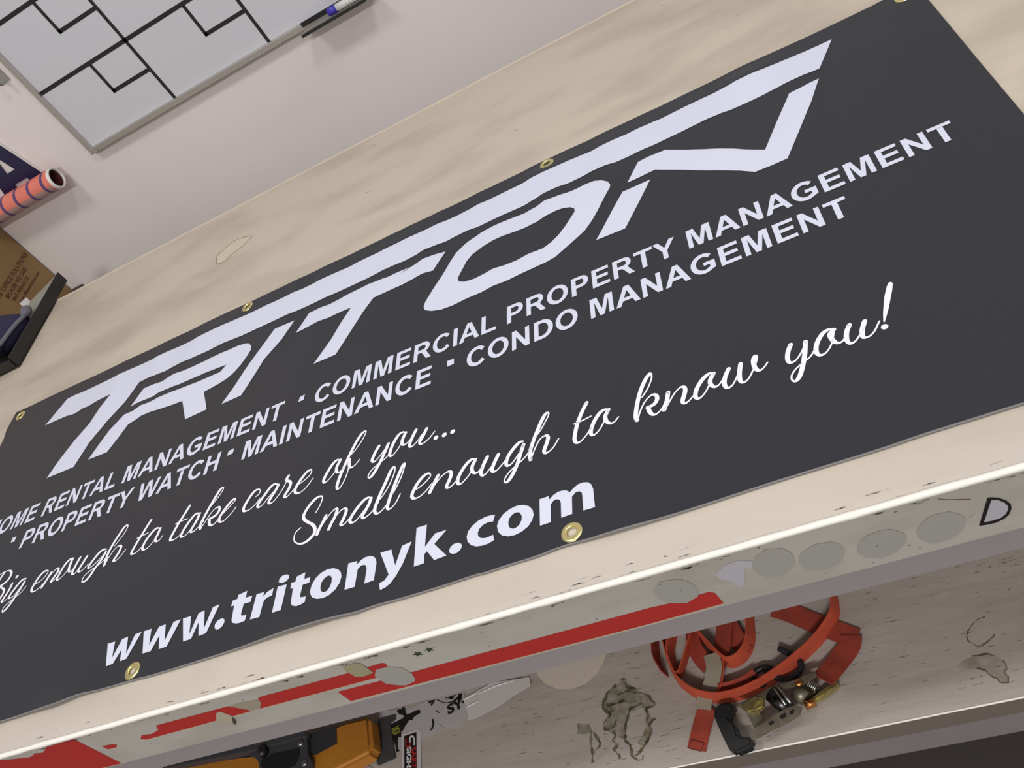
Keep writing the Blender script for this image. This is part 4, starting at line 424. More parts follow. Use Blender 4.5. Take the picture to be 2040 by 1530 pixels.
# thick painted bead along the front edge
rnd = random.Random(4)
bm = bmesh.new()
P = [Vector((x * .02, YF + .0015, ZT - .0012 + .0006 * noise.noise(Vector((x * .35, 0, 0))))) for x in range(-144, 70)]
tube(bm, P, lambda t: .0037 + .0009 * noise.noise(Vector((t * 160, 3, 0))), 10)
obj('painted_edge', bm, EDGE, bench, True)
bm = bmesh.new()
P = [Vector((x * .03, YB - .004, ZT - .0030)) for x in range(-96, 46)]
tube(bm, P, lambda t: .0045 + .001 * noise.noise(Vector((t * 90, 7, 0))), 8)
obj('back_edge', bm, mat('cream_back_edge', (0.60, 0.53, 0.42), 0.5), bench, True)
shelf = obj('lower_shelf', boxbm(-2.9, 1.4, YF + .001, 1.62, ZSH - .036, ZSH), SHELF, bench)
obj('shelf_edge', boxbm(-2.9, 1.4, YF - .001, YF + .001, ZSH - .0395, ZSH - .0005), SHELF_EDGE, bench)
bm = boxbm(-2.9, 1.4, YF - .001, YF + .038, ZSH - .095, ZSH - .0395)
obj('shelf_rail', bm, RAIL2, bench)
bm = bmesh.new()
P = [Vector((x * .03, YF + .0003, ZSH - .0005)) for x in range(-96, 46)]
tube(bm, P, lambda t: .0014 + .0007 * noise.noise(Vector((t * 120, 2, 0))), 6)
obj('painted_shelf_edge', bm, EDGE, bench, True)
for x in (-2.6, 1.1):
    for y in (YF + .05, 1.5):
        obj('leg', boxbm(x, x + .089, y, y + .089, 0, ZSH - .036), RAIL, bench)
        obj('leg', boxbm(x, x + .089, y, y + .089, ZSH, ZT - .03), RAIL, bench)


def on_apron(off):
    return lambda x, z: Vector((x, YF - .0005 - off, z))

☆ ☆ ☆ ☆

## Do this
Omit every picture, then repeat the remaining data exactly as it appears above.

## Solution for this task
Keep writing the Blender script for this image. This is part 4, starting at line 424. More parts follow. Use Blender 4.5. Take the picture to be 2040 by 1530 pixels.
# thick painted bead along the front edge
rnd = random.Random(4)
bm = bmesh.new()
P = [Vector((x * .02, YF + .0015, ZT - .0012 + .0006 * noise.noise(Vector((x * .35, 0, 0))))) for x in range(-144, 70)]
tube(bm, P, lambda t: .0037 + .0009 * noise.noise(Vector((t * 160, 3, 0))), 10)
obj('painted_edge', bm, EDGE, bench, True)
bm = bmesh.new()
P = [Vector((x * .03, YB - .004, ZT - .0030)) for x in range(-96, 46)]
tube(bm, P, lambda t: .0045 + .001 * noise.noise(Vector((t * 90, 7, 0))), 8)
obj('back_edge', bm, mat('cream_back_edge', (0.60, 0.53, 0.42), 0.5), bench, True)
shelf = obj('lower_shelf', boxbm(-2.9, 1.4, YF + .001, 1.62, ZSH - .036, ZSH), SHELF, bench)
obj('shelf_edge', boxbm(-2.9, 1.4, YF - .001, YF + .001, ZSH - .0395, ZSH - .0005), SHELF_EDGE, bench)
bm = boxbm(-2.9, 1.4, YF - .001, YF + .038, ZSH - .095, ZSH - .0395)
obj('shelf_rail', bm, RAIL2, bench)
bm = bmesh.new()
P = [Vector((x * .03, YF + .0003, ZSH - .0005)) for x in range(-96, 46)]
tube(bm, P, lambda t: .0014 + .0007 * noise.noise(Vector((t * 120, 2, 0))), 6)
obj('painted_shelf_edge', bm, EDGE, bench, True)
for x in (-2.6, 1.1):
    for y in (YF + .05, 1.5):
        obj('leg', boxbm(x, x + .089, y, y + .089, 0, ZSH - .036), RAIL, bench)
        obj('leg', boxbm(x, x + .089, y, y + .089, ZSH, ZT - .03), RAIL, bench)


def on_apron(off):
    return lambda x, z: Vector((x, YF - .0005 - off, z))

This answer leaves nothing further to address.